Copy each line below in which the word "Continue" occurs.

(3D scene scripts)
----------------------------------------

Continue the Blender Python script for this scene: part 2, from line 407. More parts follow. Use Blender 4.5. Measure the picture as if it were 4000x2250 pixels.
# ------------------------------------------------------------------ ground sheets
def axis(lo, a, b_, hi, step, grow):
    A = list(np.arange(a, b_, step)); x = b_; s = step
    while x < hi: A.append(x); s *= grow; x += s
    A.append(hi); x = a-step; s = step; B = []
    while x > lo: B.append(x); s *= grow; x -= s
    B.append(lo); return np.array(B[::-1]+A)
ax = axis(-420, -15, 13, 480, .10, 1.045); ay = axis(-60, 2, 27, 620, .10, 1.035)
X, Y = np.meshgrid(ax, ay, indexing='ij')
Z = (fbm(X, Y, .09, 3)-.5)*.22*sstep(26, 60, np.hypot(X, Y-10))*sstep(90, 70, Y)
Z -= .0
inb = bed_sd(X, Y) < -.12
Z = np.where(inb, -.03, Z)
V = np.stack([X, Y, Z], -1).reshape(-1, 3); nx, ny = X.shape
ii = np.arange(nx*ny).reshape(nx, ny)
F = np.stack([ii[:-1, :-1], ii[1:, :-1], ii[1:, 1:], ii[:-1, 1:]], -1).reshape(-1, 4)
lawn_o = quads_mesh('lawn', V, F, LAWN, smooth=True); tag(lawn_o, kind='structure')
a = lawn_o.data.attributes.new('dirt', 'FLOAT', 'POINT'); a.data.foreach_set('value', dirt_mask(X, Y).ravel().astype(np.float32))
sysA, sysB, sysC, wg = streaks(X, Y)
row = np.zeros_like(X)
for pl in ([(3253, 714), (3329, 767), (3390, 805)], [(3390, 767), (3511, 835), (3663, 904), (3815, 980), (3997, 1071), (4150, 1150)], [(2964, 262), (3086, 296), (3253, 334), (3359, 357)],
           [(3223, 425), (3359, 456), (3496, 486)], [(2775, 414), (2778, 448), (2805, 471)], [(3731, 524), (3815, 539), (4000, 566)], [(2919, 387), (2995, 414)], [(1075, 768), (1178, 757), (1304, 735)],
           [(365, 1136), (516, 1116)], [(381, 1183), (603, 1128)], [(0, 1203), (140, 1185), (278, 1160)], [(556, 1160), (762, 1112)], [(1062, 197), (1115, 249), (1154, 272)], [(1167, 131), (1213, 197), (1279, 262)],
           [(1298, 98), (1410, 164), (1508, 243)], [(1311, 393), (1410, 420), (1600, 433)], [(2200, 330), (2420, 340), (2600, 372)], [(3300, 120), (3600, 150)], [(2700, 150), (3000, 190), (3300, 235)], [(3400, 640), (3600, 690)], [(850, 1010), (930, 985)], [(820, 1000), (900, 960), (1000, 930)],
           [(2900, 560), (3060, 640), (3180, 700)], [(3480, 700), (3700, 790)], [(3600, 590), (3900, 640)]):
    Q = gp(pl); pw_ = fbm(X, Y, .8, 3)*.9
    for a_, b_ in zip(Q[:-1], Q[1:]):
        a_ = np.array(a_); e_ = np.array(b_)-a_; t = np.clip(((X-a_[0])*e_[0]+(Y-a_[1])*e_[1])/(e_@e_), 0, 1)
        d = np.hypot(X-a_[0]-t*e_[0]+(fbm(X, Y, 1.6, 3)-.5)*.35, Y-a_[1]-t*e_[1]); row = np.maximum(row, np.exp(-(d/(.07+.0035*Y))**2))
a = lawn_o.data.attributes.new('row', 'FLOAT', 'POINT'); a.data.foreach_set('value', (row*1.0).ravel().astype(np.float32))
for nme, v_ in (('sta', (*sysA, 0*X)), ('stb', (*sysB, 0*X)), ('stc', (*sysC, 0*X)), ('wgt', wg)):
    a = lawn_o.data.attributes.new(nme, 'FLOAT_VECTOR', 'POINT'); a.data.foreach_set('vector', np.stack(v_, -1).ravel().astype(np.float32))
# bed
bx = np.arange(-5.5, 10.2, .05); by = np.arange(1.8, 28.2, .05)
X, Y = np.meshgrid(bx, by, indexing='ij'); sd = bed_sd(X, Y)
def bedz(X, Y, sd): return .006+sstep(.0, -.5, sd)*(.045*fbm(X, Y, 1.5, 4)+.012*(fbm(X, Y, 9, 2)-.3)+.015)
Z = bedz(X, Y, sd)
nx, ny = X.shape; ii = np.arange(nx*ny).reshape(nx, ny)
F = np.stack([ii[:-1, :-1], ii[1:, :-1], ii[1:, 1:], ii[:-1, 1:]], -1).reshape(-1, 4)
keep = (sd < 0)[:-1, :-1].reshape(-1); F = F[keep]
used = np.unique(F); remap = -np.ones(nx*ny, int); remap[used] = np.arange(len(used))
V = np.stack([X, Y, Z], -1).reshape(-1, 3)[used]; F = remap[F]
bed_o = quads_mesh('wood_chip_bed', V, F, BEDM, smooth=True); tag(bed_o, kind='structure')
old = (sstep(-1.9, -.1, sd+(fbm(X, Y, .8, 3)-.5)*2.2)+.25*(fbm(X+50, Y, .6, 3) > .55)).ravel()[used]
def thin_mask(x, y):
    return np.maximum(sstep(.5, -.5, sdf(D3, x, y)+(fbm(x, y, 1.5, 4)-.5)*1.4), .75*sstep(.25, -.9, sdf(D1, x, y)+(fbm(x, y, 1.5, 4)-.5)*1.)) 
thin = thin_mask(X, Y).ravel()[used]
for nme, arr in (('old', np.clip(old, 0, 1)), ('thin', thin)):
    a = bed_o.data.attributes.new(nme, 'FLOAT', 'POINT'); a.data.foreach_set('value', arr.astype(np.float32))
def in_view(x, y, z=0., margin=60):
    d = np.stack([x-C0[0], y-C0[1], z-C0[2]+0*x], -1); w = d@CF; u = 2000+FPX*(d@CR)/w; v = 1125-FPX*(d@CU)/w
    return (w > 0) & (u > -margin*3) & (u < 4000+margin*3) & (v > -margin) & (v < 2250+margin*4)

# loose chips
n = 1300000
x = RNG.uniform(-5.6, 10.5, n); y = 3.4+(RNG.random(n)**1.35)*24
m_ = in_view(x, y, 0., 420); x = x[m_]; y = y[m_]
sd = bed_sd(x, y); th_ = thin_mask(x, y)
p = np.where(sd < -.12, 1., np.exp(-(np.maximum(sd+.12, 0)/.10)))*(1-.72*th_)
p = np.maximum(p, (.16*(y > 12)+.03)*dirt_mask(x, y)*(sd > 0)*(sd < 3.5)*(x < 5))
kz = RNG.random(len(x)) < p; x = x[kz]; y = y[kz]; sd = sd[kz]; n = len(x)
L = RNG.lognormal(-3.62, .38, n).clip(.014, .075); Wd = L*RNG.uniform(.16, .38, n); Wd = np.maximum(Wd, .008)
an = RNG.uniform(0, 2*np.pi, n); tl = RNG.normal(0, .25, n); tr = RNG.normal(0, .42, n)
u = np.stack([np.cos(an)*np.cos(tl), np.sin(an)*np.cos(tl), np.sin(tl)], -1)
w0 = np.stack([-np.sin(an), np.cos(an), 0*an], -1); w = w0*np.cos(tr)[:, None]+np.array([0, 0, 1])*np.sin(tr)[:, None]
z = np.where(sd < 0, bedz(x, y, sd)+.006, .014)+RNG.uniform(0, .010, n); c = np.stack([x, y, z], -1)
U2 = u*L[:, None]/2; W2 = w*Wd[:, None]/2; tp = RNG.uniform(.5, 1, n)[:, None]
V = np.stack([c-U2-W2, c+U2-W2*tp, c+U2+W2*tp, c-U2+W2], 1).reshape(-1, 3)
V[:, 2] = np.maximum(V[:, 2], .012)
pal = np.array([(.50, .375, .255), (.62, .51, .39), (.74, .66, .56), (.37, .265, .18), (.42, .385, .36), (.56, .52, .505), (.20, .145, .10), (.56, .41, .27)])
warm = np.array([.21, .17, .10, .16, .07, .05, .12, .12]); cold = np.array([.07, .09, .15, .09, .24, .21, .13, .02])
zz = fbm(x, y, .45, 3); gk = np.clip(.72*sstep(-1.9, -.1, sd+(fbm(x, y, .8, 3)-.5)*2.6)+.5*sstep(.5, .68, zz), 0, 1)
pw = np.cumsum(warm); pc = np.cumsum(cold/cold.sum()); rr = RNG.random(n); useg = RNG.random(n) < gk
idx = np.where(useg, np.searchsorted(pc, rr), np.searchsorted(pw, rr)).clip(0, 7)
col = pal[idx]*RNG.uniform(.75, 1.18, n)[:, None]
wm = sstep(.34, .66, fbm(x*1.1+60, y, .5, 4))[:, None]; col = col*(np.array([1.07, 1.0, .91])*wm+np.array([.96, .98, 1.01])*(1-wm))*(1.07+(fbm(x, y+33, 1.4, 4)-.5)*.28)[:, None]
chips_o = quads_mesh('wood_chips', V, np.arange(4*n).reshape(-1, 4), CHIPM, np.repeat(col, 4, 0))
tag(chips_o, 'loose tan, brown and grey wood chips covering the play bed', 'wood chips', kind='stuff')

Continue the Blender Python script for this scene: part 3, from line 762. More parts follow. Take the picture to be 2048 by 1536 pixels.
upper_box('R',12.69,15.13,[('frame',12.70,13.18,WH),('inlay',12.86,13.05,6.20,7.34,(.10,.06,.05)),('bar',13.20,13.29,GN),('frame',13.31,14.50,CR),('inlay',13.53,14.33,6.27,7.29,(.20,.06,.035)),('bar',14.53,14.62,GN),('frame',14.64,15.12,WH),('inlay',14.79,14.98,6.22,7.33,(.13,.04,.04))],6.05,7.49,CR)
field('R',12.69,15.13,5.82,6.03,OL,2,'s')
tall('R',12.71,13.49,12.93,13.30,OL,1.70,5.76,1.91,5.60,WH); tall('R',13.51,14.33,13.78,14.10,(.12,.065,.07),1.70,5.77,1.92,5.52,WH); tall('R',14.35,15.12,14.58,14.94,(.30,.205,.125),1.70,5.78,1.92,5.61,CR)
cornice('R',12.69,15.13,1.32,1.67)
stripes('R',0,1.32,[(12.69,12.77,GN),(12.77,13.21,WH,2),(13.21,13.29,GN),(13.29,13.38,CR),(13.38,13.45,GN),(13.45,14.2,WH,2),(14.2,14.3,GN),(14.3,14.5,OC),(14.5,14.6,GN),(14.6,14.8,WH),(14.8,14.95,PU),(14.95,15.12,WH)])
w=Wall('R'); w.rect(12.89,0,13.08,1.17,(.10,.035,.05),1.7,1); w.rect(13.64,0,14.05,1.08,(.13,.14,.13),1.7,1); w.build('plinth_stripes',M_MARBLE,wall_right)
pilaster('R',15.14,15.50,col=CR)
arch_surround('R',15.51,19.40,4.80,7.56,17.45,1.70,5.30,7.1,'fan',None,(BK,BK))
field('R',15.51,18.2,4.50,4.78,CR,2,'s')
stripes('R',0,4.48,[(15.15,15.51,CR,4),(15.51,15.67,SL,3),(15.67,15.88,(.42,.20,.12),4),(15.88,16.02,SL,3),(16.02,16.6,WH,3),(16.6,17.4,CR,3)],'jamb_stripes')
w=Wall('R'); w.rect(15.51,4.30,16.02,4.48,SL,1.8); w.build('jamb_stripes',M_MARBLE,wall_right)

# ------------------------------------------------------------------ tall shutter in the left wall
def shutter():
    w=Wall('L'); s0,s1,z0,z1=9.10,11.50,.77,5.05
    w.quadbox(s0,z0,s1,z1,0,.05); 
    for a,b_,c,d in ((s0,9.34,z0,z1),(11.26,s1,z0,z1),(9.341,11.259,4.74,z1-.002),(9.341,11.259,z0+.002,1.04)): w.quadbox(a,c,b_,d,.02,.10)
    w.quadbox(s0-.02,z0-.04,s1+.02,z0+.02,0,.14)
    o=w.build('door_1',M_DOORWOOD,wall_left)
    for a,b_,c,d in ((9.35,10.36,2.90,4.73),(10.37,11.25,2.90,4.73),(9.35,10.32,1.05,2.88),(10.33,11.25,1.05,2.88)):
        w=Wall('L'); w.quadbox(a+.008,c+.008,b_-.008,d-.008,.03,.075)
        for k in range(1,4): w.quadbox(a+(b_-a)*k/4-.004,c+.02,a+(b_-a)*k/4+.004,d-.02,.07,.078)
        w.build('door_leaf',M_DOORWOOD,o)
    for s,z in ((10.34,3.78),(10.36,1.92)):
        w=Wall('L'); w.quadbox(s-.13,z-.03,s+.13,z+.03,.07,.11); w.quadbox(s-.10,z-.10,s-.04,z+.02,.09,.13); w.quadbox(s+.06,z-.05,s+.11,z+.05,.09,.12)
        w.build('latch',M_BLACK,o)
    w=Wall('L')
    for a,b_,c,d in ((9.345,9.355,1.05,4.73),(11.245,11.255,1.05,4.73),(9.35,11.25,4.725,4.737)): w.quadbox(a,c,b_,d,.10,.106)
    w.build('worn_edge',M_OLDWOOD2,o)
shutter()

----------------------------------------

- Result -
Continue the Blender Python script for this scene: part 2, from line 407. More parts follow. Use Blender 4.5. Measure the picture as if it were 4000x2250 pixels.
Continue the Blender Python script for this scene: part 3, from line 762. More parts follow. Take the picture to be 2048 by 1536 pixels.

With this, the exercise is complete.